Il rapporto con l’autore è uno degli aspetti più interessanti del lavoro di editore.
Umanamente?
Domanda lecita.
Diciamo…antropologicamente…!
Tra gli autori ci sono le persone normali – solitamente, quelli con la penna più ispirata – che rimangono coi piedi per terra anche al centocinquantesimo libro pubblicato e restano splendidamente capaci di un rapporto umano civile e costruttivo col prossimo, editore incluso (che, secondo una recente sentenza della Corte costituzionale, pare possa essere annoverato come parte dell’ampia categoria “prossimo”…). Non è detto che questi autori siano scrittori di professione, persone che quindi vivano del loro genio o, comunque, della loro ispirazione, tanto che sia tradotta in una vena saggistica che in una letteraria oppure, ad esempio, pedagogica o fumettistica.

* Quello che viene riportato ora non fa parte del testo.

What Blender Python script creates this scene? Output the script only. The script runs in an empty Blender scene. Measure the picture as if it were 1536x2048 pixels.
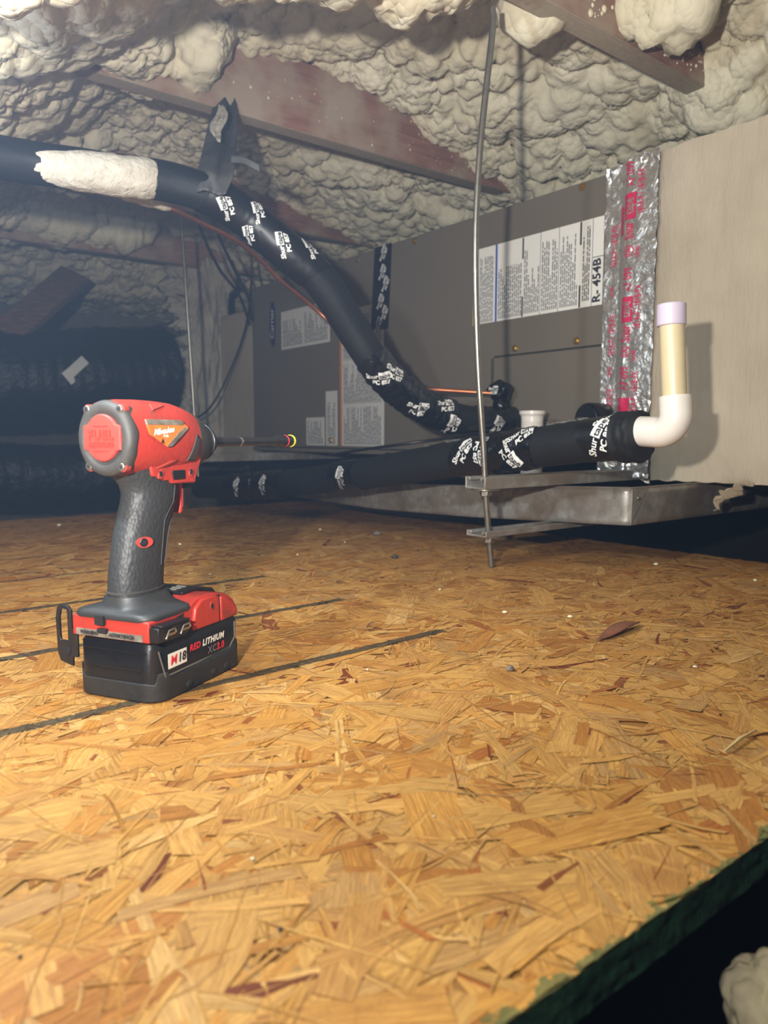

Categoria a rischio è quella degli autori frustrati, quelli che hanno vinto al primo libro il premio della critica in un concorso bandito in un paesino montano di 21 abitanti e che per il resto della vita inseguono il sogno di potersi autodefinire “grandi” senza che il resto del mondo – paesino di montagna incluso – non scoppi a ridere. Ce ne sono parecchi, così, anche nel mondo del teatro, del cinema, della musica, del calcio… Qualcuno ama definirsi “promessa mancata”. Quel che è mancato, invece, forse è altro.
Poi ci sono gli autori che si montano la testa, quelli che si sentono scrittori – e non è esattamente la stessa cosa, come dicevamo poco fa – e, in quanto tali, pensano di potersi comportare come star hollywoodiane in conferenza stampa. Capricciosi, bizzosi, nervosi, incazzosi (leggete sia al maschile che al femminile, sebbene gli uomini siano spesso i più portati verso atteggiamenti divistici), costoro hanno idea che il mondo giri attorno al sole solo per permettere alle loro altezze di prendere una tintarella da copertina di magazine e ritengono che l’azienda editoriale debba assumere loro immagine e somiglianza, stendendosi a tappetino per soddisfare qualsiasi pretenziosa richiesta o, meglio, bizza.
Tra gli autori impossibili, interessanti sono quelli che, se vendono libri, lo fanno perché è solo merito loro; se non li vendono, si scagliano contro l’editore perché è un incapace e non fa mai abbastanza. Poi magari ci sono quelli che – proprio nell’unica settimana di ferie che sei riuscito a prenderti nel corso di un anno di lavoro – dopo aver ricevuto le cosiddette notule per il pagamento dei diritti d’autore ti piantano grane infinite perché gli hai rubato i soldi, a loro dire. Inutile eccepire che sei tra i pochi editori italiani a pagare regolarmente i diritti d’autore – che si calcolano percentualmente rispetto al venduto, quindi un qualcosa per cento del prezzo di vendita del libro moltiplicato per il numero di copie acquistate dai lettori, con l’esclusione ovviamente degli omaggi (e ammesso che si abbia la pazienza di restituire la notula di cui sopra debitamente firmata e “bollata”) – e che nell’editoria purtroppo esistono i “resi”, ovvero i libri che le librerie restituiscono al distributore, anche dopo mesi o addirittura anni, e che l’editore deve, sostanzialmente, riacquistare – tecnicamente, si tratta di restituire al distributore una somma che questi ha anticipato all’editore al momento della fornitura di una certa quantità di volumi a un certo numero di librai.
Per codesti autori rimani ladro anche quando hai dimostrato che non solo non hai “rubato” una lira, ma che in realtà sono stati loro, negli anni precedenti, ad aver ricevuto ben più di quanto effettivamente maturato, poiché i diritti sono stati loro pagati (grave errore!) al lordo dei “resi”. L’autore, evidentemente, non restituisce all’editore quanto di più ricevuto.
L’ultimo autore in ordine di tempo ad aver piantato una simile grana sosteneva, ad esempio, d’essere stato “alleggerito” dei proventi della vendita di ben 130 copie. Un bottino in diritti d’autore di circa trenta euro lordi! Per i quali non si sarebbe macchiato di furto neppure lo sceriffo di Nottingham di robinhoodiana memoria!
E allora, con siffatti autori, l’unica soluzione è un mesto e doloroso “taglio”, per non rimetterci, oltre alla pazienza, anche la salute.